REQUIREMENTS: Your task is to retype, word for word, the lines from the start of the data through the line holding "b.box(XI0 + 0.021, XI1 - 0.021, BAY[0][1]". Do not include the pictures.

SUPPLIED ENTRIES:

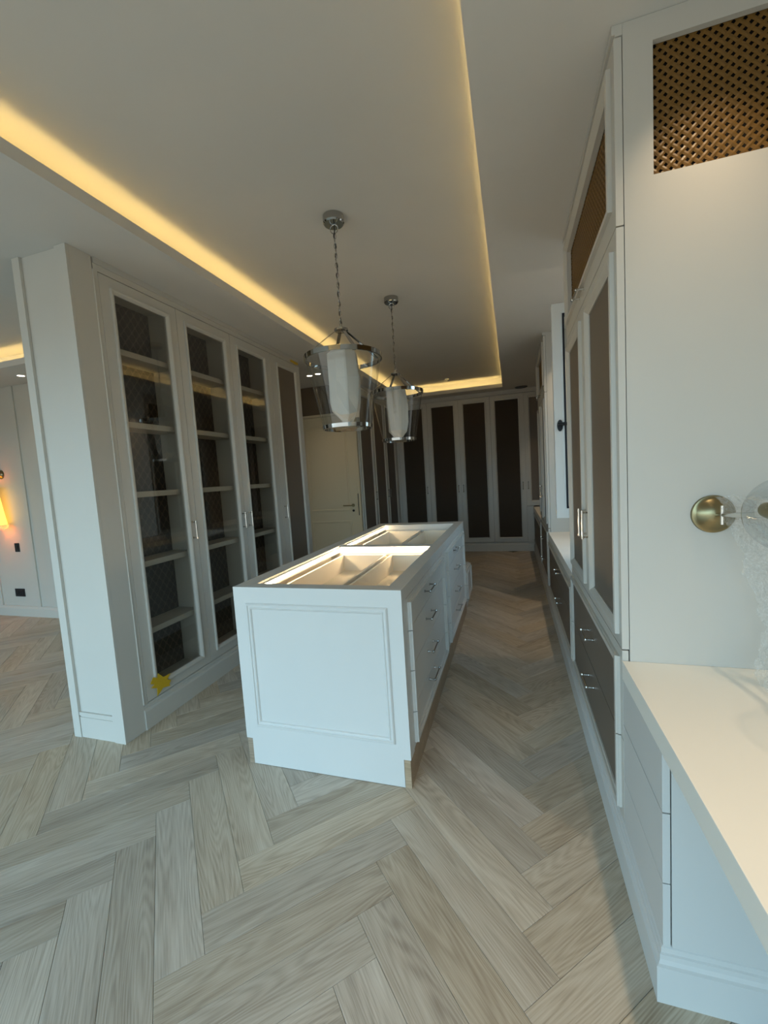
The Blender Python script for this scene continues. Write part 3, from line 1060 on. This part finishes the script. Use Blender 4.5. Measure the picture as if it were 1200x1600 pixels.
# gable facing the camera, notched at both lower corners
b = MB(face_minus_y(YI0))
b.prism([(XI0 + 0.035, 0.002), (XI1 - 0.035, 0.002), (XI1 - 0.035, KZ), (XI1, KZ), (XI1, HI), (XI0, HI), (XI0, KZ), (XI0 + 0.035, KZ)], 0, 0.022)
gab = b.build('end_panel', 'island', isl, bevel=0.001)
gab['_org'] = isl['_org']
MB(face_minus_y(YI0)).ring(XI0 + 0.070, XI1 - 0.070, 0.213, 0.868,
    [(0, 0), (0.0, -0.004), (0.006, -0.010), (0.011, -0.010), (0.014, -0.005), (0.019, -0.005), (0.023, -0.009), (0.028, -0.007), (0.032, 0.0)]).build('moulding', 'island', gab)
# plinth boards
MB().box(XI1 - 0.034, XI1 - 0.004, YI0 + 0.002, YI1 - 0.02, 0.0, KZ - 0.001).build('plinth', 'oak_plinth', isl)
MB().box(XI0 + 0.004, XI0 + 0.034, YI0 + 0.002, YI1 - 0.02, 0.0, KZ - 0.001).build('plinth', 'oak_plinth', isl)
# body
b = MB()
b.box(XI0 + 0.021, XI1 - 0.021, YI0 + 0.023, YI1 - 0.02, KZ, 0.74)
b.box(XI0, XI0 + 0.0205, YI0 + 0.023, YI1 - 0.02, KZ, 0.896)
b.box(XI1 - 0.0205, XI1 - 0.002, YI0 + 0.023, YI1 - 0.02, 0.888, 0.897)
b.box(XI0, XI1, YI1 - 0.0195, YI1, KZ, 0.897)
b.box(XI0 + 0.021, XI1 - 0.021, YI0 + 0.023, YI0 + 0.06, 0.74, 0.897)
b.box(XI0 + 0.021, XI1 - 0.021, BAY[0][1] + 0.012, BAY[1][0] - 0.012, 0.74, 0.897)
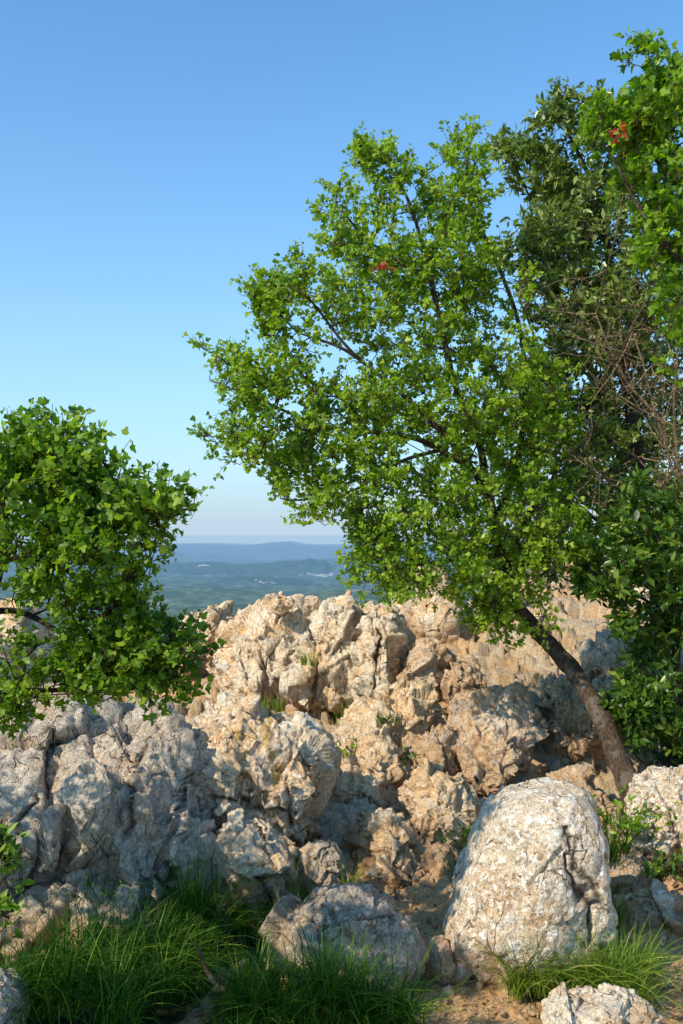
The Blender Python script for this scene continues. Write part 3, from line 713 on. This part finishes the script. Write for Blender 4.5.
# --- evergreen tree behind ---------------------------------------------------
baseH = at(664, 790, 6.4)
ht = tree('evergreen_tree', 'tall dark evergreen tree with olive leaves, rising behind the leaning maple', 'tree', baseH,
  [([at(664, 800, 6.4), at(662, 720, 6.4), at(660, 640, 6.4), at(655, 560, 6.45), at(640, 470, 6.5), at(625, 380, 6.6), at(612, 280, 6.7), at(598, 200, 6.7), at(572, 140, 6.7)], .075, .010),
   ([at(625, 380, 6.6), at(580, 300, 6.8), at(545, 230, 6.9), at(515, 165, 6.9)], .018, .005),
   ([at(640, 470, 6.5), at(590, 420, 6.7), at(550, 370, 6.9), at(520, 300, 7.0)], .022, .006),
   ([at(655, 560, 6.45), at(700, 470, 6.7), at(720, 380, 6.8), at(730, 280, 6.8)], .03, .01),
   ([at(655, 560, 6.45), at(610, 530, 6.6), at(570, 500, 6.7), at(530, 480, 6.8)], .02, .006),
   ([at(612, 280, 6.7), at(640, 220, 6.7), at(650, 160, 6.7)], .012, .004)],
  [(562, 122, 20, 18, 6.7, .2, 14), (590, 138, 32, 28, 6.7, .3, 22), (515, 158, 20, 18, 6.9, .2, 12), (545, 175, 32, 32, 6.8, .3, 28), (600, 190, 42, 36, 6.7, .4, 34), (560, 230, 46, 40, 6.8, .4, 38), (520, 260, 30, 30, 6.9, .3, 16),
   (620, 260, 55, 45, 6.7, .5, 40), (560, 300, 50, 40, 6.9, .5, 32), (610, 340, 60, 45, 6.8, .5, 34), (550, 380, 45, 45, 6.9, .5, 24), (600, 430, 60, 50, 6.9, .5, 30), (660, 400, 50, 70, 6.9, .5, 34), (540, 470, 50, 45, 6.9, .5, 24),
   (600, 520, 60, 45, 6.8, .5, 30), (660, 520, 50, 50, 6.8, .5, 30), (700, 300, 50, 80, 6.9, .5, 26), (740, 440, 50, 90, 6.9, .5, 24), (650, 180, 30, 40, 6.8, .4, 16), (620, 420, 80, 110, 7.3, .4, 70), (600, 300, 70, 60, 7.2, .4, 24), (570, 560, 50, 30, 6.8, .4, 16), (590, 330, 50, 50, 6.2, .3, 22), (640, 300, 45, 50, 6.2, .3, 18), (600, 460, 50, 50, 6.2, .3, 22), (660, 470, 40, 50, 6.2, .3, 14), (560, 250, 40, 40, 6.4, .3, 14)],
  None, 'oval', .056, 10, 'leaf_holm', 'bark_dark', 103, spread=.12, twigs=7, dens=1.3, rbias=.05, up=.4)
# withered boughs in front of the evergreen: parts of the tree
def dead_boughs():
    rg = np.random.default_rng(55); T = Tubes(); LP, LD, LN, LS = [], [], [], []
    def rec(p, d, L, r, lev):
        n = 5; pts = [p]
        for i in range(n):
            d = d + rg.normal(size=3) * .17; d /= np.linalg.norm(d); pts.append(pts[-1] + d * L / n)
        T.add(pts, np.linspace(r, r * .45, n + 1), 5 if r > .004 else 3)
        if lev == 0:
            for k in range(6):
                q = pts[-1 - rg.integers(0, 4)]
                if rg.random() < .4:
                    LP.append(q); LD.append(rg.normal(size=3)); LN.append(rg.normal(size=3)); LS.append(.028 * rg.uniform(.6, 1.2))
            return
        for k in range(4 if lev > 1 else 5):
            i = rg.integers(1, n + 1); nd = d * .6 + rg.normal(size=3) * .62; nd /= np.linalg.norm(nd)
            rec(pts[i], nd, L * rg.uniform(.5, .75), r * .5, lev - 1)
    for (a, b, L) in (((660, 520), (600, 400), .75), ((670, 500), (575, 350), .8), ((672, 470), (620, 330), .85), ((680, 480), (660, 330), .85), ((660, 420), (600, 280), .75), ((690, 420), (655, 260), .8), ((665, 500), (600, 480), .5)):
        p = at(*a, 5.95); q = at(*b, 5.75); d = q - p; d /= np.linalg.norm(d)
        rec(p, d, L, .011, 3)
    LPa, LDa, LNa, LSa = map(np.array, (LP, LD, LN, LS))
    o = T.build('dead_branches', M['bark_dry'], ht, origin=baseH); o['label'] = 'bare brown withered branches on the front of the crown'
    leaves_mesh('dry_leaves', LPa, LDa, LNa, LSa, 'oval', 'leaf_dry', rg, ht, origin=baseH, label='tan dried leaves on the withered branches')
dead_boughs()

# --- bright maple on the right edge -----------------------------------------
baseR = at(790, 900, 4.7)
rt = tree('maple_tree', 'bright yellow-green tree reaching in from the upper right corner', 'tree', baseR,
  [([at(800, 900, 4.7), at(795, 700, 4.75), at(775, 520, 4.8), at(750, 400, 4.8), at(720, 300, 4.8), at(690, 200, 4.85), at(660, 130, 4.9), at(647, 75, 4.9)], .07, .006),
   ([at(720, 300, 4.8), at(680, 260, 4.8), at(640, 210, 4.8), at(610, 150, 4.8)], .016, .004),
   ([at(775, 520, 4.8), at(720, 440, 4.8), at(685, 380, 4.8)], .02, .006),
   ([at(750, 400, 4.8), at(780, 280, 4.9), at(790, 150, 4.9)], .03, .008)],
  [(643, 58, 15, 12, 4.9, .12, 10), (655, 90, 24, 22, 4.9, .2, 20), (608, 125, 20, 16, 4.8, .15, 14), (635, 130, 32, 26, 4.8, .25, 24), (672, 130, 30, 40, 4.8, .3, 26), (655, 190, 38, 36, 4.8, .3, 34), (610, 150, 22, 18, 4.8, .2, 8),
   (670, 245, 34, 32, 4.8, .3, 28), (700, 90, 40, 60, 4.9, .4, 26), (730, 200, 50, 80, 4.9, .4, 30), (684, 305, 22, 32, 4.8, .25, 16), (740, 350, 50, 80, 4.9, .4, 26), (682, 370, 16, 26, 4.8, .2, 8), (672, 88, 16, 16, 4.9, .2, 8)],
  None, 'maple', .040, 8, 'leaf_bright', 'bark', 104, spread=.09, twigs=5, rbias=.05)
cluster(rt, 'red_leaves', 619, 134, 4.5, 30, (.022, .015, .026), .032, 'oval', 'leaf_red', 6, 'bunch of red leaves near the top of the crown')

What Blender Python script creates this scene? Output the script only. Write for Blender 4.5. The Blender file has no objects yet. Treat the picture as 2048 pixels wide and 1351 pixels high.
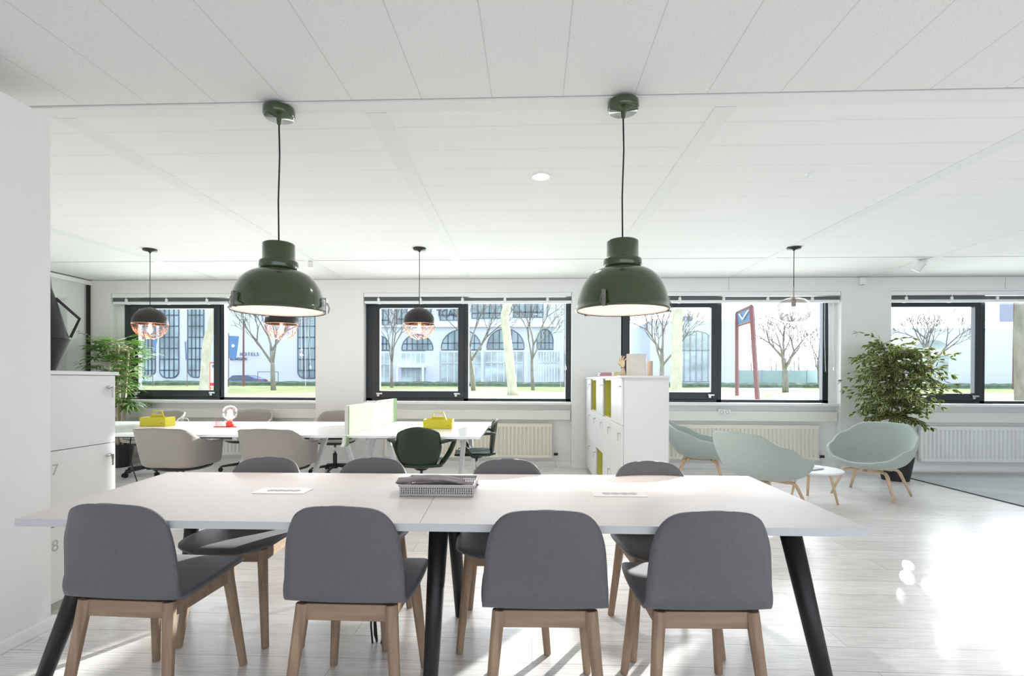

EXERCISE RESPONSE:
The Blender Python script for this scene continues. Write part 3, from line 1060 on. This part finishes the script. Use Blender 4.5. Measure the picture as if it were 1200x1600 pixels.
# gable facing the camera, notched at both lower corners
b = MB(face_minus_y(YI0))
b.prism([(XI0 + 0.035, 0.002), (XI1 - 0.035, 0.002), (XI1 - 0.035, KZ), (XI1, KZ), (XI1, HI), (XI0, HI), (XI0, KZ), (XI0 + 0.035, KZ)], 0, 0.022)
gab = b.build('end_panel', 'island', isl, bevel=0.001)
gab['_org'] = isl['_org']
MB(face_minus_y(YI0)).ring(XI0 + 0.070, XI1 - 0.070, 0.213, 0.868,
    [(0, 0), (0.0, -0.004), (0.006, -0.010), (0.011, -0.010), (0.014, -0.005), (0.019, -0.005), (0.023, -0.009), (0.028, -0.007), (0.032, 0.0)]).build('moulding', 'island', gab)
# plinth boards
MB().box(XI1 - 0.034, XI1 - 0.004, YI0 + 0.002, YI1 - 0.02, 0.0, KZ - 0.001).build('plinth', 'oak_plinth', isl)
MB().box(XI0 + 0.004, XI0 + 0.034, YI0 + 0.002, YI1 - 0.02, 0.0, KZ - 0.001).build('plinth', 'oak_plinth', isl)
# body
b = MB()
b.box(XI0 + 0.021, XI1 - 0.021, YI0 + 0.023, YI1 - 0.02, KZ, 0.74)
b.box(XI0, XI0 + 0.0205, YI0 + 0.023, YI1 - 0.02, KZ, 0.896)
b.box(XI1 - 0.0205, XI1 - 0.002, YI0 + 0.023, YI1 - 0.02, 0.888, 0.897)
b.box(XI0, XI1, YI1 - 0.0195, YI1, KZ, 0.897)
b.box(XI0 + 0.021, XI1 - 0.021, YI0 + 0.023, YI0 + 0.06, 0.74, 0.897)
b.box(XI0 + 0.021, XI1 - 0.021, BAY[0][1] + 0.012, BAY[1][0] - 0.012, 0.74, 0.897)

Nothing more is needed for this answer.